▶ [Data records]
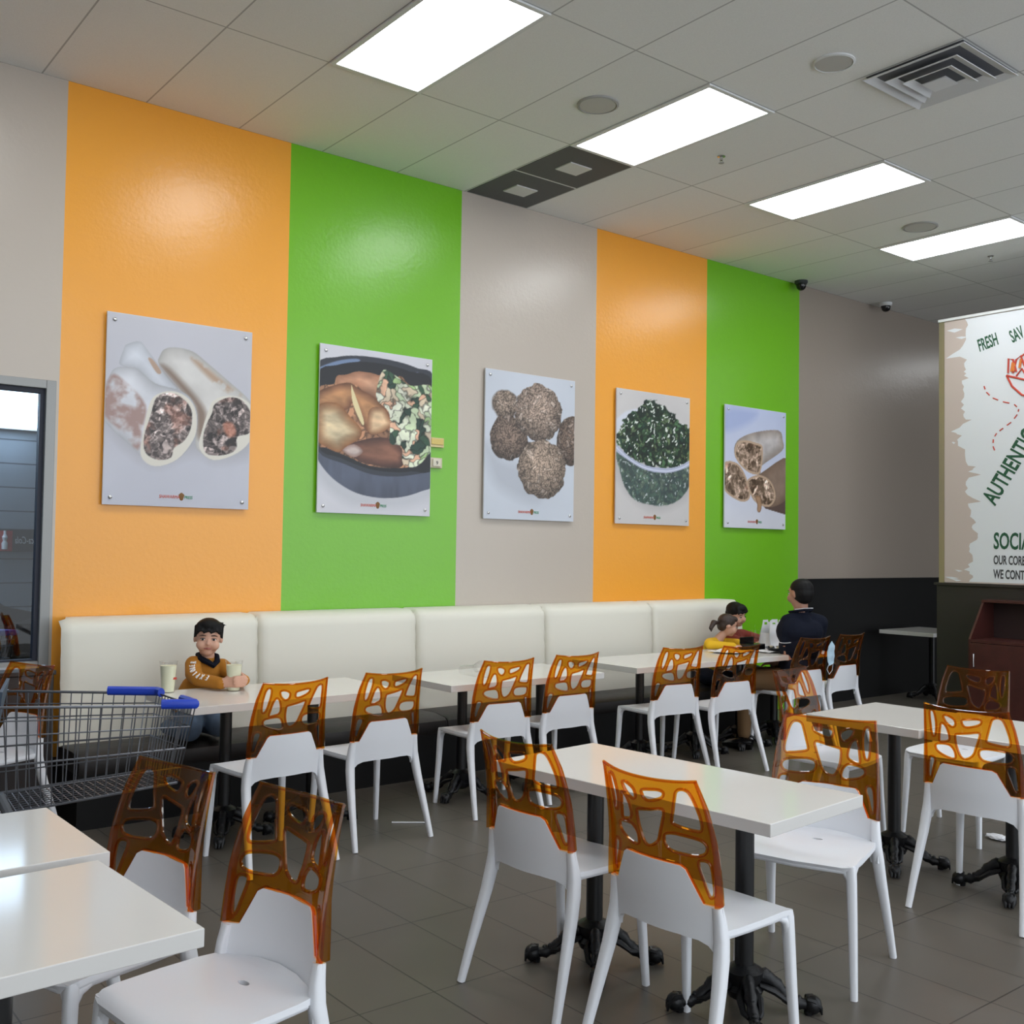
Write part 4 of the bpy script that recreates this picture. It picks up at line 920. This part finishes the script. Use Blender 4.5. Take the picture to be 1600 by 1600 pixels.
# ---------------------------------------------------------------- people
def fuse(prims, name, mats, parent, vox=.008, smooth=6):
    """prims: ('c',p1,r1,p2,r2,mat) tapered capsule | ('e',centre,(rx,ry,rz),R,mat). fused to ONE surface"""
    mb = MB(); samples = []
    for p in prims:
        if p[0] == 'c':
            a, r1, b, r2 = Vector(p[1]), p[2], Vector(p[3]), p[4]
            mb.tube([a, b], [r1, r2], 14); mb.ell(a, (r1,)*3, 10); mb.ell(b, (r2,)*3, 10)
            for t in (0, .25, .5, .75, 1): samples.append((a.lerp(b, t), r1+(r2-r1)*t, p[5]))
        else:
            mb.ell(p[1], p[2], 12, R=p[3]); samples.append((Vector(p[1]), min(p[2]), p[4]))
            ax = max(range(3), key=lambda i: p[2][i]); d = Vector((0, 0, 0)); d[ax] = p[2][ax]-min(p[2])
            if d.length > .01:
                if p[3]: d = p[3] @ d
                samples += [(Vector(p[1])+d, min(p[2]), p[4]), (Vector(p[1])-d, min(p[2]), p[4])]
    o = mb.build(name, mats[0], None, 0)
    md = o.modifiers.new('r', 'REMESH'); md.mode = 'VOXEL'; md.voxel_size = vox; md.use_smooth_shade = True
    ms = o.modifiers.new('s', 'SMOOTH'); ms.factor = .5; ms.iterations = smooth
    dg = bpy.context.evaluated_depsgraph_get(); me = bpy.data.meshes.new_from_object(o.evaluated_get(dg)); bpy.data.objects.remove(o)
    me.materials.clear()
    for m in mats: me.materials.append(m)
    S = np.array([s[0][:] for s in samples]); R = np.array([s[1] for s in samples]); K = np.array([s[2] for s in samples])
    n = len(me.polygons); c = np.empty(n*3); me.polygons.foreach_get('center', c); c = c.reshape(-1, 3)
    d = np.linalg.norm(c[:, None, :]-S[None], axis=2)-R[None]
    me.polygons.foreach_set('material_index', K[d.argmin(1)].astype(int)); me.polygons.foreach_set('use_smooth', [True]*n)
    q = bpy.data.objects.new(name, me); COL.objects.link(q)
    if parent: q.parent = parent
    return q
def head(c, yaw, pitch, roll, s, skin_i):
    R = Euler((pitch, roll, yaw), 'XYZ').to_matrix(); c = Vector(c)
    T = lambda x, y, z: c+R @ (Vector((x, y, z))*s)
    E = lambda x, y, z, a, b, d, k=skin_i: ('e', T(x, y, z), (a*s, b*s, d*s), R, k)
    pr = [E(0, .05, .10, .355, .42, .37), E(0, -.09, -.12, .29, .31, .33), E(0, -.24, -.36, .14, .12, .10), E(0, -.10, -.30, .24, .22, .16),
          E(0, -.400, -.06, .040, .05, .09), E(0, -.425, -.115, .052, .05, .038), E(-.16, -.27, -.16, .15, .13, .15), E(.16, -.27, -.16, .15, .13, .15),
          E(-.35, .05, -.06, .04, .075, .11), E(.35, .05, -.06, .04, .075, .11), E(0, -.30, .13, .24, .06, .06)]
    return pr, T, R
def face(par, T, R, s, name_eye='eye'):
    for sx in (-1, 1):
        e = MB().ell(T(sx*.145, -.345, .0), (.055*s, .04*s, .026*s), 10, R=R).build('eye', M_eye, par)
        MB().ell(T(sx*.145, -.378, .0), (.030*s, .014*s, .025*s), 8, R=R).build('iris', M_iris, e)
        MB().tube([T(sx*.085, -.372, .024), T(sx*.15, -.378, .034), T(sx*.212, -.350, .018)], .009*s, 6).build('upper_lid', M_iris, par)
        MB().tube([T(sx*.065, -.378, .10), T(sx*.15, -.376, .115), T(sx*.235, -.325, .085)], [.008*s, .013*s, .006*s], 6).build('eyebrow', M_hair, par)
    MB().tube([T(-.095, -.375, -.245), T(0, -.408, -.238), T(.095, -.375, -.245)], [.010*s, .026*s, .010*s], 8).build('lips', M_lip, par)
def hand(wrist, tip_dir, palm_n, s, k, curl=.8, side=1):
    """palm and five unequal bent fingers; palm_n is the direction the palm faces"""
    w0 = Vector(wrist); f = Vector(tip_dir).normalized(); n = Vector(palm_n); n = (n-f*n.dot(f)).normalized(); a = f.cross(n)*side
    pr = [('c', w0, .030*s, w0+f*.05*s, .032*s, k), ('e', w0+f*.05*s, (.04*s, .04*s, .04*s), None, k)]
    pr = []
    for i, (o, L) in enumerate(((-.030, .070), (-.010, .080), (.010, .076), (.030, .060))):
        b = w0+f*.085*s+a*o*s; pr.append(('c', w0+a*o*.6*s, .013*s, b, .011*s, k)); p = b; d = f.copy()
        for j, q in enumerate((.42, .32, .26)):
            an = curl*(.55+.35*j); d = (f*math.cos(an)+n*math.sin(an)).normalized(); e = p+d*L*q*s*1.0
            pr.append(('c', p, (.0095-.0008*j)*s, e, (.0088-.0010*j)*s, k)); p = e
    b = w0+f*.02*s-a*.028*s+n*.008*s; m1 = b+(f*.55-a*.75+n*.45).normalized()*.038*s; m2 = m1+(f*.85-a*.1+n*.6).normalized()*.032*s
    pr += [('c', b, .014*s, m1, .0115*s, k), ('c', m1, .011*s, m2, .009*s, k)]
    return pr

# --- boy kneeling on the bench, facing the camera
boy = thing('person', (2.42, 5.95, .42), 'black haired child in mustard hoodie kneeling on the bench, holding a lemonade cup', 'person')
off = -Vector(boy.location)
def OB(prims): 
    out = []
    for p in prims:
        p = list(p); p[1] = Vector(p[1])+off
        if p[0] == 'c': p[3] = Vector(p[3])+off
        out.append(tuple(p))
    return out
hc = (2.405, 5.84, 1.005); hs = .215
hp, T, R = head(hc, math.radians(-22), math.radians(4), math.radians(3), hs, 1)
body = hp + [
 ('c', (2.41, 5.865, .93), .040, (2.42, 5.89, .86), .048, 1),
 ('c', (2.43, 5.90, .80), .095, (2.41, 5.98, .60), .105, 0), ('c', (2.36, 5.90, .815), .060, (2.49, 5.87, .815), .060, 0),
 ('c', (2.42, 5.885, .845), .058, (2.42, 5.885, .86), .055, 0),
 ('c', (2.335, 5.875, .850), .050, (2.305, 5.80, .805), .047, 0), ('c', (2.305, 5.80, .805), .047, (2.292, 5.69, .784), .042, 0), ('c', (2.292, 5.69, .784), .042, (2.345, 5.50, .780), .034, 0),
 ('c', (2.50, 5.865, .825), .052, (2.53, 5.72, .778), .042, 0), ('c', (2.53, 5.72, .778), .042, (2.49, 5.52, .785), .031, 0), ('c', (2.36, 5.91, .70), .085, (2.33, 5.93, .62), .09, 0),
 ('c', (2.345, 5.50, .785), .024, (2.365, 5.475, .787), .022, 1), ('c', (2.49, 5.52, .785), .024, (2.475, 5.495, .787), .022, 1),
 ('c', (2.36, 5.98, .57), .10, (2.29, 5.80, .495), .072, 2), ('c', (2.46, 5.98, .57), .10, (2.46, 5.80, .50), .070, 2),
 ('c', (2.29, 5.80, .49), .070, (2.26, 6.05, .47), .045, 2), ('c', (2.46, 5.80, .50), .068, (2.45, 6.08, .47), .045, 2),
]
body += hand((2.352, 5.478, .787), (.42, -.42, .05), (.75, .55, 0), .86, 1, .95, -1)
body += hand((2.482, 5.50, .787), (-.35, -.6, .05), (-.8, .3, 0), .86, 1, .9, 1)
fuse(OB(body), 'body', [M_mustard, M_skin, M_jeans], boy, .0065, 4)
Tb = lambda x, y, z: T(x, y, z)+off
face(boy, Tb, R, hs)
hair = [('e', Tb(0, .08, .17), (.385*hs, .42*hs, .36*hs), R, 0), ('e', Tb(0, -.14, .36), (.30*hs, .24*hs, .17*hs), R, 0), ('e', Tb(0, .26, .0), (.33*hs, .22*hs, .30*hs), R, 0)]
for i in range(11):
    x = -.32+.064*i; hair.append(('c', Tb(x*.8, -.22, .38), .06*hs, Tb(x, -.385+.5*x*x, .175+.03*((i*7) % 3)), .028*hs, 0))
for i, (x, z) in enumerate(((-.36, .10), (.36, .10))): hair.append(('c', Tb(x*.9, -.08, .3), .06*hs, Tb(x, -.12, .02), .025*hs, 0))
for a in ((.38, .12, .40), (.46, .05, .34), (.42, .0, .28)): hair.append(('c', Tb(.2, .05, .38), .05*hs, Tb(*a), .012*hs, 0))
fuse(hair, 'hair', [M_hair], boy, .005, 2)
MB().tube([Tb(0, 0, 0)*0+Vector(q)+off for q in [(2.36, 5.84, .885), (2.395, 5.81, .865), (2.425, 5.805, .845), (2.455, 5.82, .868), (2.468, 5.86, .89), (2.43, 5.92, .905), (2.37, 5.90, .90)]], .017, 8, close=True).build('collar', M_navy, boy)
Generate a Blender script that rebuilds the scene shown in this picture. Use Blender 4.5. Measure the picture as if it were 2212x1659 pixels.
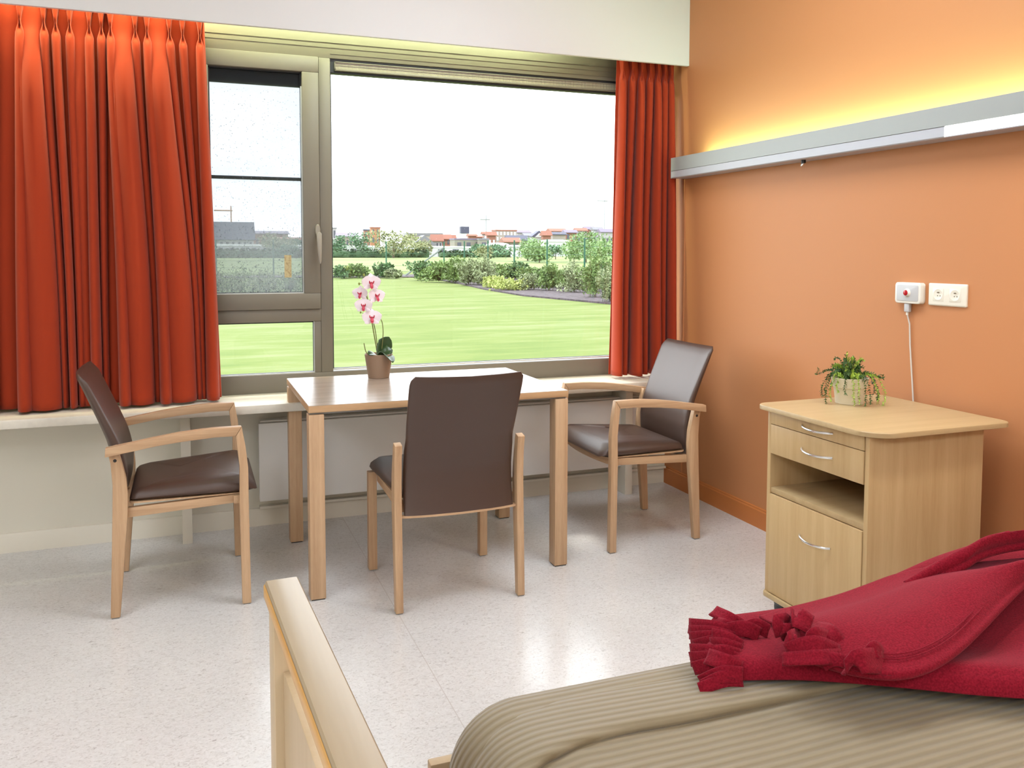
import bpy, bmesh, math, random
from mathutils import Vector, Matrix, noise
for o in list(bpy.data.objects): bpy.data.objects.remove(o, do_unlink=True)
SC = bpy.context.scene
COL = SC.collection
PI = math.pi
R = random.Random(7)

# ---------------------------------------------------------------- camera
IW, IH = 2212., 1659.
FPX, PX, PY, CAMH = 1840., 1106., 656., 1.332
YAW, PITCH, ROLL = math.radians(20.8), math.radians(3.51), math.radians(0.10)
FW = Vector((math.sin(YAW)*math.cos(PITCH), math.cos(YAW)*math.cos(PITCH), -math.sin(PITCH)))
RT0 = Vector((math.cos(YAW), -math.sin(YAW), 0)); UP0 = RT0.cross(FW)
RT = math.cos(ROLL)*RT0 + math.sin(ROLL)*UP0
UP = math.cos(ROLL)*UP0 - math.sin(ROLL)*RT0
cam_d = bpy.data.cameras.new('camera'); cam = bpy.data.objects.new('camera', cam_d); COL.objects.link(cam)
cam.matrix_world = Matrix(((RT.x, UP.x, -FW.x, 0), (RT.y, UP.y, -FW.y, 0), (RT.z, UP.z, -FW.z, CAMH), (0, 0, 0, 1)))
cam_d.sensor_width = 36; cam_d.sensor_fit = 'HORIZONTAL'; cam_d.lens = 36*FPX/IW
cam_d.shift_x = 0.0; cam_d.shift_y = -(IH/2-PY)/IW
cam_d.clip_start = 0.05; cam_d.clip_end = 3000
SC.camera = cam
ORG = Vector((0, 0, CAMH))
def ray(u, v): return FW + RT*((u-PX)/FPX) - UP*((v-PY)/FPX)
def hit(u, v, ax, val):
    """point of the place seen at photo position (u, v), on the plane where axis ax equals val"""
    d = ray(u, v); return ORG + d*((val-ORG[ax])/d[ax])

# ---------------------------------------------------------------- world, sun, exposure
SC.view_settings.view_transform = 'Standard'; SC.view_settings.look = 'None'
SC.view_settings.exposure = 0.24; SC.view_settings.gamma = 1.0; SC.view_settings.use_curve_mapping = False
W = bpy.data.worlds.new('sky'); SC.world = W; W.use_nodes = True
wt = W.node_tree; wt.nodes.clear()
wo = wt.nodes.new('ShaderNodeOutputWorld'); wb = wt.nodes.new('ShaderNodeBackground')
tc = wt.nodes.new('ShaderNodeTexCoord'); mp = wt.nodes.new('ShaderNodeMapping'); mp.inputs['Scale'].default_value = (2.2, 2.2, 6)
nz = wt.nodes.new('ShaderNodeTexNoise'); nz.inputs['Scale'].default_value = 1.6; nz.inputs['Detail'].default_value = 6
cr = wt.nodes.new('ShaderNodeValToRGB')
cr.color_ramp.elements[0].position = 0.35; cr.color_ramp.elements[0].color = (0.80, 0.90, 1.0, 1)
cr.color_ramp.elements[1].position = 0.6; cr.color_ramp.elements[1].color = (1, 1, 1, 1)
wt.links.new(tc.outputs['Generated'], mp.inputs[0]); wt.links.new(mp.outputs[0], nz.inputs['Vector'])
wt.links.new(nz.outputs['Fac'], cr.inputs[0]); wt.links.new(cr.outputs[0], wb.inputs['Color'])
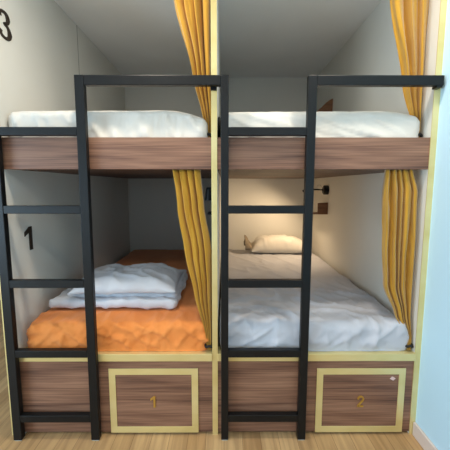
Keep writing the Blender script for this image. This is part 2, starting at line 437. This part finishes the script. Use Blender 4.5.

▶ [To be done] Your task is to transcribe exactly the lines starting at the line that contains "Generate a Blender" and ending at the line that contains "R = random.Random(7)", both included. Leave out the pictures.

▶ [In response]
Generate a Blender script that rebuilds the scene shown in this picture. Use Blender 4.5. Measure the picture as if it were 2212x1659 pixels.
import bpy, bmesh, math, random
from mathutils import Vector, Matrix, noise
for o in list(bpy.data.objects): bpy.data.objects.remove(o, do_unlink=True)
SC = bpy.context.scene
COL = SC.collection
PI = math.pi
R = random.Random(7)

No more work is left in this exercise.